(Scene script records)

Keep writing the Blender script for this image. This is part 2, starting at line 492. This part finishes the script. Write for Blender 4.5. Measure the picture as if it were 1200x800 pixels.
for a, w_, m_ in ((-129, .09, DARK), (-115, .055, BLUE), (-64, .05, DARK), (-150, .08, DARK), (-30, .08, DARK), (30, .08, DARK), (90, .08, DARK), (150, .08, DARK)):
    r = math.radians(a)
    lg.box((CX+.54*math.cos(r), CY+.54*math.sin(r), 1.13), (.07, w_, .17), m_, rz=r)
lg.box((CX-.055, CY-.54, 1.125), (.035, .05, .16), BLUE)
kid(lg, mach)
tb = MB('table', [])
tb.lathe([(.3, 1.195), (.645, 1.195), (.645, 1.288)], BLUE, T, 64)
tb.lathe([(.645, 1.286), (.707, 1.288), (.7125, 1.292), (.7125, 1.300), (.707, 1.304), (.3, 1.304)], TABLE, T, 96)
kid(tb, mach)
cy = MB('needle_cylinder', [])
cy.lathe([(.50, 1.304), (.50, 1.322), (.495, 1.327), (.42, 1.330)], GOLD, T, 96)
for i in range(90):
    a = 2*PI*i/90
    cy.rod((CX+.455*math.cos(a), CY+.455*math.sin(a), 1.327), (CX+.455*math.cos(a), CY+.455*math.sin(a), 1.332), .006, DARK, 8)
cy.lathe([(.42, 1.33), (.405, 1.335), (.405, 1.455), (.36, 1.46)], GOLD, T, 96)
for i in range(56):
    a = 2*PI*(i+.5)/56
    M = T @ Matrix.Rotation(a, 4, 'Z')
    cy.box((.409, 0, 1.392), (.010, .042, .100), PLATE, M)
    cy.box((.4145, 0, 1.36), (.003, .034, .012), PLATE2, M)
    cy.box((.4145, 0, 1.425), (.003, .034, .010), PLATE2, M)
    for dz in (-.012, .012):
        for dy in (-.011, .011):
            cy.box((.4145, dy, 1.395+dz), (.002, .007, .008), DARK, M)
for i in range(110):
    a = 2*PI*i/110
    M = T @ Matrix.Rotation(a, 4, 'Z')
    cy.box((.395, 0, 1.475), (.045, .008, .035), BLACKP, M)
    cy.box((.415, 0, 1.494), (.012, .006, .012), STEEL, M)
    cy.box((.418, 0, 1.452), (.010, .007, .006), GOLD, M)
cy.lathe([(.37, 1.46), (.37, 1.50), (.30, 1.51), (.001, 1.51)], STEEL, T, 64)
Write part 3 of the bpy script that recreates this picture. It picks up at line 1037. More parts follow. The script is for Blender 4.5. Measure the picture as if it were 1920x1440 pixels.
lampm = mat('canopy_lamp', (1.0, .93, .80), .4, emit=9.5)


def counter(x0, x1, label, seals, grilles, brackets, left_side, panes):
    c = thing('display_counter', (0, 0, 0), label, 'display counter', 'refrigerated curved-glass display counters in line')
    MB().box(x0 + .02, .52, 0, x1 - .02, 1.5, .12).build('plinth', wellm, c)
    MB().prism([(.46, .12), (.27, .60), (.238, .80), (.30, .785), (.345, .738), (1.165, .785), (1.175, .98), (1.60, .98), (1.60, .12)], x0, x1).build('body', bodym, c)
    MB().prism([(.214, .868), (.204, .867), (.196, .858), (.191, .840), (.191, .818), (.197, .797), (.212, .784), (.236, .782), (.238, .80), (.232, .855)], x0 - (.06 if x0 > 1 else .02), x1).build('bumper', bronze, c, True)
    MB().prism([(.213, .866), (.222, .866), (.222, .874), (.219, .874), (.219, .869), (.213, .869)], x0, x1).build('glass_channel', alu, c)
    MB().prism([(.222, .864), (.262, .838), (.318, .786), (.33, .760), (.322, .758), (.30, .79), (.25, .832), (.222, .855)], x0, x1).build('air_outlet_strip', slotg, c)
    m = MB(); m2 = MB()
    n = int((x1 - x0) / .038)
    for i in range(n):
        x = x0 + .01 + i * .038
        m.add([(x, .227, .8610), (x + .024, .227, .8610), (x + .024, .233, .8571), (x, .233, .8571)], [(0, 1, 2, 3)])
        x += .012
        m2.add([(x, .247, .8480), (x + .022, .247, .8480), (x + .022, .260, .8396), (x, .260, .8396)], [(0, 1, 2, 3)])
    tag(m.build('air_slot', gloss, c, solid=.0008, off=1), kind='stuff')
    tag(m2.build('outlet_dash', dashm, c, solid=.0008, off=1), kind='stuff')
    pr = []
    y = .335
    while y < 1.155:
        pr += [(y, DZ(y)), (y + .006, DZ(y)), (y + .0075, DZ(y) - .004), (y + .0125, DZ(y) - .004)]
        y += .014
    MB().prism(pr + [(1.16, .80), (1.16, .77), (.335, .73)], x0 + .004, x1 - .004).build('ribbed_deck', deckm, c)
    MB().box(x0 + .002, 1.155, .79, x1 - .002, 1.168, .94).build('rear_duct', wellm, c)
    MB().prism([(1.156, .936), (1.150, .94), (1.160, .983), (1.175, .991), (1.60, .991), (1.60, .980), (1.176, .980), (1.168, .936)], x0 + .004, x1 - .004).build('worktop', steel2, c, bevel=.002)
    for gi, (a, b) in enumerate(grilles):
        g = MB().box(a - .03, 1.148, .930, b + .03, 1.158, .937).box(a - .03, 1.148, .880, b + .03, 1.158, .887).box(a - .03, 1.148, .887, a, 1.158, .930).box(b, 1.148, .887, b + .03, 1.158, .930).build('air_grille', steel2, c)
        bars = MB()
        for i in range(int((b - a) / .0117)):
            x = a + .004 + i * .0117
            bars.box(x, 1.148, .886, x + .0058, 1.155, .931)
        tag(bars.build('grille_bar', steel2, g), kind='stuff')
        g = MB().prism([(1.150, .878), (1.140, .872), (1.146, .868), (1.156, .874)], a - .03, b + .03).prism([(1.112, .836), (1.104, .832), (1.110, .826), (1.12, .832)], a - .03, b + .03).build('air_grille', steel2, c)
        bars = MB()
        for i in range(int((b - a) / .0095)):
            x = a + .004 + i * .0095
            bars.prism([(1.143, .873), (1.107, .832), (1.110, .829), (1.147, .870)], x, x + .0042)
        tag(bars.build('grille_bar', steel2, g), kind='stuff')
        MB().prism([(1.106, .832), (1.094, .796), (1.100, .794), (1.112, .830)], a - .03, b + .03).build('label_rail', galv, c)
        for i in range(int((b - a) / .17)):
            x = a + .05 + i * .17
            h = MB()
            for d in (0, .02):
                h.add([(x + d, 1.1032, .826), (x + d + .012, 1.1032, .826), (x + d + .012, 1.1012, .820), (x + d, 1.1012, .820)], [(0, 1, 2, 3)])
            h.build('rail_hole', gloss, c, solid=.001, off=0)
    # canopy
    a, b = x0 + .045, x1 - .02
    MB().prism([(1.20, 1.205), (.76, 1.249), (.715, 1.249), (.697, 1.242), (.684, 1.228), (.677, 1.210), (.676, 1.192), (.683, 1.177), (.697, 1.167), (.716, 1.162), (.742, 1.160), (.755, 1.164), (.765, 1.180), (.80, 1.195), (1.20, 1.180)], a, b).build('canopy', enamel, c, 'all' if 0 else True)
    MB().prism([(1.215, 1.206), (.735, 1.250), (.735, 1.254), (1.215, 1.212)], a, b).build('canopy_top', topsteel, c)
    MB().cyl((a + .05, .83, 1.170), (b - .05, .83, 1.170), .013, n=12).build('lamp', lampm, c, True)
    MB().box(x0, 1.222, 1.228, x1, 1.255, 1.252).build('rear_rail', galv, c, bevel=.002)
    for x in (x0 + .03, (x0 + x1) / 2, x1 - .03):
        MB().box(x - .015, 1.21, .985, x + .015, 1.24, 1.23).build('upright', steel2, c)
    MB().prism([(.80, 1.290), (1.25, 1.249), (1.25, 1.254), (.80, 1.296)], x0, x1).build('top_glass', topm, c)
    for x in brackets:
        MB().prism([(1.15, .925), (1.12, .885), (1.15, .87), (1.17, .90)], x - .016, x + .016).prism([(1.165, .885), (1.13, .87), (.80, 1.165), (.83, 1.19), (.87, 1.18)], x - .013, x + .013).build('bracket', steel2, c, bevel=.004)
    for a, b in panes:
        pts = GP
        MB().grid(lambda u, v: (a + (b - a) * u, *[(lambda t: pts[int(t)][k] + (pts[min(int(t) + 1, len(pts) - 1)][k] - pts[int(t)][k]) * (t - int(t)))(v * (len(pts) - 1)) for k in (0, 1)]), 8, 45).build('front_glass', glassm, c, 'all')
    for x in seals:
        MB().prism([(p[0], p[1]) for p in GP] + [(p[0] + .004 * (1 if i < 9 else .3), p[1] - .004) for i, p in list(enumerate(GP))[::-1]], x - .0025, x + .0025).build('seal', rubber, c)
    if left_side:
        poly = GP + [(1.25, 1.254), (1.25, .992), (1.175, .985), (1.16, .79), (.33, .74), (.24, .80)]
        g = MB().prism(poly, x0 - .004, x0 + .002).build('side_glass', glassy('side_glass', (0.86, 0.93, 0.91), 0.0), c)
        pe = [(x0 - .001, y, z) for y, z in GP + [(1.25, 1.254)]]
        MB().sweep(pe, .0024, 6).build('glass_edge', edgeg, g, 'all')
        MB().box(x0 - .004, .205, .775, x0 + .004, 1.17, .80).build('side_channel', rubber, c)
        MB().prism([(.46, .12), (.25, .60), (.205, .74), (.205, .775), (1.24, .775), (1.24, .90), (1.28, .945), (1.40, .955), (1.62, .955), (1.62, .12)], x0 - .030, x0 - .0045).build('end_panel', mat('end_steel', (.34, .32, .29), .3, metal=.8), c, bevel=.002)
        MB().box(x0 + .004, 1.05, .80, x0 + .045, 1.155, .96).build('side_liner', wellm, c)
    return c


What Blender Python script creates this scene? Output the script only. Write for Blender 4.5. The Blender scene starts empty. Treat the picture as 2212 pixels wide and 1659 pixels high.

■ Required task
Using the data above, transcribe the lines that run from the line with "Write part 3" to the line with "lampm = mat('canopy_lamp', (1.0, .93, .80), .4, emit=9.5)", both ends kept, and output nothing else.

■ Response
Write part 3 of the bpy script that recreates this picture. It picks up at line 1037. More parts follow. The script is for Blender 4.5. Measure the picture as if it were 1920x1440 pixels.
lampm = mat('canopy_lamp', (1.0, .93, .80), .4, emit=9.5)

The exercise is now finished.